Alexander II, Emperor of Russia (1818-1881)
c.1838-48RCIN 420719
Ivan Winberg was the son of the Swedish goldsmith, Andreas Winberg (1756–after 1827), who had settled in St Petersburg in 1791. Ivan became professor of miniature painting at the Russian Academy in 1846. Though the composition of this portrait miniature is similar to a work by the Austrian miniaturist, Robert Theer (1808–63), painted in 1839, Winberg’s portrait is painted in a loose, expressive manner. The star of the Order of St Andrew pinned to his breast and the sash are picked out in rapid white and blue gouache strokes. The miniature is presented in a later oval-format gilded Hatfield frame.

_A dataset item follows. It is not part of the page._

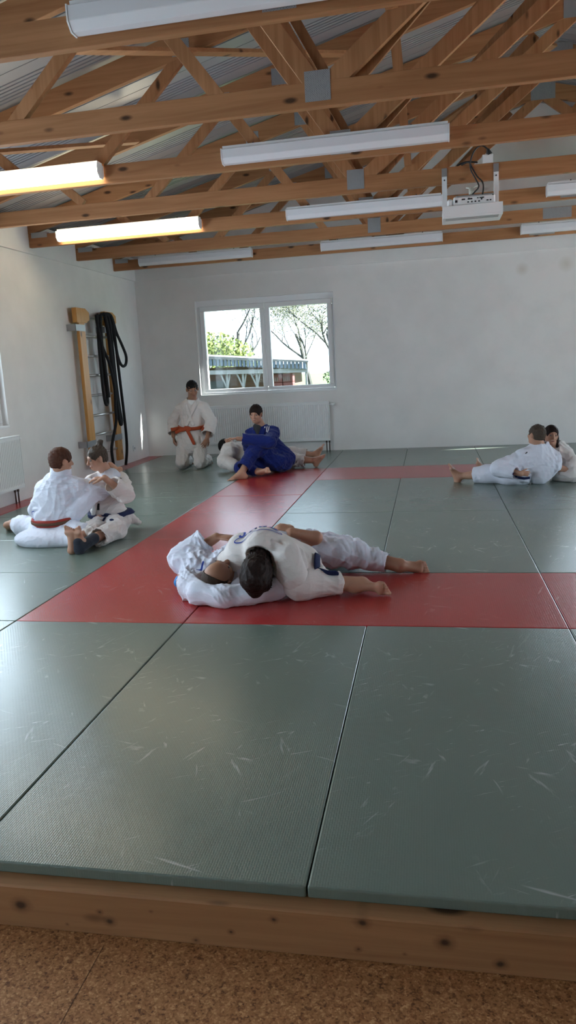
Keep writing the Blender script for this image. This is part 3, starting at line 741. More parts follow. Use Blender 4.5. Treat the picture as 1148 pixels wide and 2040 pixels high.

Alexander II, Emperor of Russia, was the eldest son of Emperor Nicholas I and Empress Alexandra Feodorovna. He married Marie, Princess of Hesse, in 1841, by whom he had eight children. In 1880, after the death of his first wife, he entered a morganatic marriage with his mistress, Catherine Dolgorukova, later Princess Yurevskaia (1847–1922). Perhaps the Emperor’s greatest legacy was the reformism of his reign, which saw the emancipation of Russia’s serf population in 1861. In 1881, after inspecting a roll call at the Mikhailovsky Manège (riding academy) in St Petersburg, the Emperor was assassinated by members of the People’s Will movement.
Text adapted from Russia: Art, Royalty, and the Romanovs, London, 2018.